If I had to identify one technology for securing data that seems to be getting the most attention from vendors right now, it would be some form of encryption on the fly. The idea seems to draw its attraction from the apparent transparency of the technique, with data being processed in the same workflow that has already been established, but with an added layer, that is ideally unnoticeable to the consumers of the data, that adds the security of data encryption.

This data protection is appearing in various forms, from software components of cloud applications that do the data encryption/decryption to customer data as it moves to and from the cloud service, to low-lever hardware implementations in Intel's Xeon 5600 processors that use Intel AES-NI (Intel Advanced Encryption Standard - New Instructions) to do specialized encryption processing using features of the CPU.

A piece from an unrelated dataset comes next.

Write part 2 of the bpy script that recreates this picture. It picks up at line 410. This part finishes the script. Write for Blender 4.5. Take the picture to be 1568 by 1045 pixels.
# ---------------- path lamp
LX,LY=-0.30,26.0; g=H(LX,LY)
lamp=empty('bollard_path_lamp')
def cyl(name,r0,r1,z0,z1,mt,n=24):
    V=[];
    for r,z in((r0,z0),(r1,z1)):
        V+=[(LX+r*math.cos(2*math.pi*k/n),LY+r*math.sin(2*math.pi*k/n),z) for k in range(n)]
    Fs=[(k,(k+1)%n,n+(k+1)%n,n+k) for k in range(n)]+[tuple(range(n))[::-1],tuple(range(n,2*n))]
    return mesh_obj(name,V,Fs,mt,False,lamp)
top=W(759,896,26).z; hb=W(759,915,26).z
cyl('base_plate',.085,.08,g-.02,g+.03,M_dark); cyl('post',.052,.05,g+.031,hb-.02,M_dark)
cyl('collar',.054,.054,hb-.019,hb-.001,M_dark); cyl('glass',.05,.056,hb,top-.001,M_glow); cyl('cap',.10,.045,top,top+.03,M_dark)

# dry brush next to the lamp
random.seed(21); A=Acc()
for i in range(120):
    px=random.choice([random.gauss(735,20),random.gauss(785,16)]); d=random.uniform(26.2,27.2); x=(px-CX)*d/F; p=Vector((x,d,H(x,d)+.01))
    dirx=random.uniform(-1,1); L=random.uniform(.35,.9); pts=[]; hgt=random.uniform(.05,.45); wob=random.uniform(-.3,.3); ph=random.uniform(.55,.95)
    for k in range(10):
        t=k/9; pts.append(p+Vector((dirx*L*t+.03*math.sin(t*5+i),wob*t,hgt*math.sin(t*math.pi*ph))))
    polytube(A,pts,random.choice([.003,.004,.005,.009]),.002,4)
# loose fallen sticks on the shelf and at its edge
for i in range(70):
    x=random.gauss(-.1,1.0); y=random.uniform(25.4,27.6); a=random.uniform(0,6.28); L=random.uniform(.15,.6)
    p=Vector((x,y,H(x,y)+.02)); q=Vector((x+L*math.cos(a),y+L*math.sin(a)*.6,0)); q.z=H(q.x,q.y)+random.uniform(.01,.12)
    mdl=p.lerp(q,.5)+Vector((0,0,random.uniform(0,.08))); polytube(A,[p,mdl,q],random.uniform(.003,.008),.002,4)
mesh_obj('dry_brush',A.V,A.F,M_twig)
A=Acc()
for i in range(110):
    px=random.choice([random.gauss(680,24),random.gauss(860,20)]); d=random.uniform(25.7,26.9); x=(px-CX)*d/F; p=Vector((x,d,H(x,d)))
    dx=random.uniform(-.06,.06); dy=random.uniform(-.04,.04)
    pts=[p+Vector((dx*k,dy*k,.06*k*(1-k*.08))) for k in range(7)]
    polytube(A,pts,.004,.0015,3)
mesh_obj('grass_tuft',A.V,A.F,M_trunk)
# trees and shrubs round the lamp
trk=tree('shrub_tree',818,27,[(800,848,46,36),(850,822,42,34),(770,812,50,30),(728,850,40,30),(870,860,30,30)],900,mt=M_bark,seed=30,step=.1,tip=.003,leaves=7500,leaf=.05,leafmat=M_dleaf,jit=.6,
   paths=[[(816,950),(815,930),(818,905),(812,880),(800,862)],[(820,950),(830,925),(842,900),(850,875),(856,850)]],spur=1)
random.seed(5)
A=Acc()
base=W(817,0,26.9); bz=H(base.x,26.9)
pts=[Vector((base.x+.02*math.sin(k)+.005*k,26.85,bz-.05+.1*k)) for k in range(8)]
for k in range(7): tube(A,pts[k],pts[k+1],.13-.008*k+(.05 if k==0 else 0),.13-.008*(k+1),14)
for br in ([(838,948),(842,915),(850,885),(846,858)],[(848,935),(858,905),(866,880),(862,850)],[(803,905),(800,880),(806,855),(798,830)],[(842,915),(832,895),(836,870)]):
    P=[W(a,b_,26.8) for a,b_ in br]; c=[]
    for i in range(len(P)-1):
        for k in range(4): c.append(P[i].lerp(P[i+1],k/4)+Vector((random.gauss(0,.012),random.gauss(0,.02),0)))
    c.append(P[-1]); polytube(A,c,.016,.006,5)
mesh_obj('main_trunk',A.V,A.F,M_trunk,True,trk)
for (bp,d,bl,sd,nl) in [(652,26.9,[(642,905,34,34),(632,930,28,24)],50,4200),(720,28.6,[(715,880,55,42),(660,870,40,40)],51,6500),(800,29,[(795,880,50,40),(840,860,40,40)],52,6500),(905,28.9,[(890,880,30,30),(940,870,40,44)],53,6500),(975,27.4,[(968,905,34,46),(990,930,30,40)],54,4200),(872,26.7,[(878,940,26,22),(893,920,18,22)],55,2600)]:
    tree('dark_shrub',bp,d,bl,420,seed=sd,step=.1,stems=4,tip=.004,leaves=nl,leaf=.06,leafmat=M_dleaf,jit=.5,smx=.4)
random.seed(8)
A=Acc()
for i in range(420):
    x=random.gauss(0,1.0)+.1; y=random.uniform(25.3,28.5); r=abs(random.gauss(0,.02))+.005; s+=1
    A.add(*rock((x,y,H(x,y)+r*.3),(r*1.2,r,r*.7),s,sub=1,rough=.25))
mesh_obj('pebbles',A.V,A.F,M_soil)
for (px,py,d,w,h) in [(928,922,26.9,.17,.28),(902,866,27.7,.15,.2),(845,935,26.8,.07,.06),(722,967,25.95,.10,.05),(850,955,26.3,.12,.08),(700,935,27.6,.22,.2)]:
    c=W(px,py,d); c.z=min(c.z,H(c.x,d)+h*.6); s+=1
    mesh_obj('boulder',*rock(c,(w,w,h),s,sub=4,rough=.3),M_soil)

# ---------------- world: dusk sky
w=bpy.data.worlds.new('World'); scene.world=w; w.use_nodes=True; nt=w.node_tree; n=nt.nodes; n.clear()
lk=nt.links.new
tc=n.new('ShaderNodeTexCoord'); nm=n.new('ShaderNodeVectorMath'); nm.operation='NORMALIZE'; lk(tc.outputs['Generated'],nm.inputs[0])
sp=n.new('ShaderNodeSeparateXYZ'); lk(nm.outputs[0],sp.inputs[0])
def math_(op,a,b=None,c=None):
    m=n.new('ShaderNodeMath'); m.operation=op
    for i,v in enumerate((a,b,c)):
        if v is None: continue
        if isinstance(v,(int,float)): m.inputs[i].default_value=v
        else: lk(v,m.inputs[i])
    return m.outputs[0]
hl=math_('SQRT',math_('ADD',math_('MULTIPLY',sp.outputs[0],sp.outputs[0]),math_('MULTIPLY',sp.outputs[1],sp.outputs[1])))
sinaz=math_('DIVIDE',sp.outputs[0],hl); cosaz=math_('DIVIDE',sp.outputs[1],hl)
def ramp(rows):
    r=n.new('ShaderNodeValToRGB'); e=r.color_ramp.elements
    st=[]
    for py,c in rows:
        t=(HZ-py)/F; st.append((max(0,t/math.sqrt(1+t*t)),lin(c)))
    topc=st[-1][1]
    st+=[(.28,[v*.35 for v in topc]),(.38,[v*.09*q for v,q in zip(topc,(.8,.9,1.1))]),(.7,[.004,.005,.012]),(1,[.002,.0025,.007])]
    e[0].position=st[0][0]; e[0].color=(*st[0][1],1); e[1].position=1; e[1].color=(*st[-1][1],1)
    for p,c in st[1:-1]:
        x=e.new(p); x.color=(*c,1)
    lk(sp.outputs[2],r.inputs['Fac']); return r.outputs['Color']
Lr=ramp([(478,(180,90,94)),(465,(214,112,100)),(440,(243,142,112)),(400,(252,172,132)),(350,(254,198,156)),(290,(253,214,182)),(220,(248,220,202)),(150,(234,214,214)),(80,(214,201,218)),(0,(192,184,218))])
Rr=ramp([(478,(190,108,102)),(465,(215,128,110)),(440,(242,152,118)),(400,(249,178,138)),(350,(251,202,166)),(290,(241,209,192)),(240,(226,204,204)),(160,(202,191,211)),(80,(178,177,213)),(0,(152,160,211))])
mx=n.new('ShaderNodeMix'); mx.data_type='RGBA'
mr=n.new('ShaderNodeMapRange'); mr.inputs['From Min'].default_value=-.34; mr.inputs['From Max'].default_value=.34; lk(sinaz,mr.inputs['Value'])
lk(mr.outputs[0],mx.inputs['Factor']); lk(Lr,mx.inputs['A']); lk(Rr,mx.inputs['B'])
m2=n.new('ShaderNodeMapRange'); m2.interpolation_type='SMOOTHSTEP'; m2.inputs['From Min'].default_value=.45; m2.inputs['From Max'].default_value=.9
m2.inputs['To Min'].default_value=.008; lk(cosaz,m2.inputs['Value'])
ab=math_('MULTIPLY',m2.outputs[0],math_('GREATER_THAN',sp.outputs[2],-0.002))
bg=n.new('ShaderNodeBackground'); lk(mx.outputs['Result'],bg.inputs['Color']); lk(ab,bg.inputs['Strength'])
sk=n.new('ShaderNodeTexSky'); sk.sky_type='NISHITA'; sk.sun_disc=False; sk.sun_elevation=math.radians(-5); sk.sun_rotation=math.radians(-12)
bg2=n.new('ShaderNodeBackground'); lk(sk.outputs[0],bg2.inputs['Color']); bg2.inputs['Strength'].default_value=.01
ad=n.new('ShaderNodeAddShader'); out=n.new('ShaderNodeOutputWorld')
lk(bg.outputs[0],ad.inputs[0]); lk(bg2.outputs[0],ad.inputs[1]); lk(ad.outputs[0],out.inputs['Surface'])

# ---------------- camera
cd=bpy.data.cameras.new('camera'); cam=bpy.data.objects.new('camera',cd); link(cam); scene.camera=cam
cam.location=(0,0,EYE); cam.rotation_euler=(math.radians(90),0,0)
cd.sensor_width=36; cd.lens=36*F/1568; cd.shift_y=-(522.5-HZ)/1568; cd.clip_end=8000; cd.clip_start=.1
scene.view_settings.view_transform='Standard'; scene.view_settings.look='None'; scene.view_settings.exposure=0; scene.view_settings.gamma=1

Plus, of course, there are a range of dedicated appliances that sit on your network and encrypt the traffic that IT has decided merits this layer of security. These appliances sit in between the network and its connections that go to the outside world (or even othr network segments) and control the security of the data that passes through them

The question now becomes "What security model will work best for my datacenter?" If every service vendor is providing their own encryption, if applications what to handle their own encryption, and corporate pressure insists that internal capabilities be providing encryption, how do you make it all work together?  That's the question I'm currently looking to answer.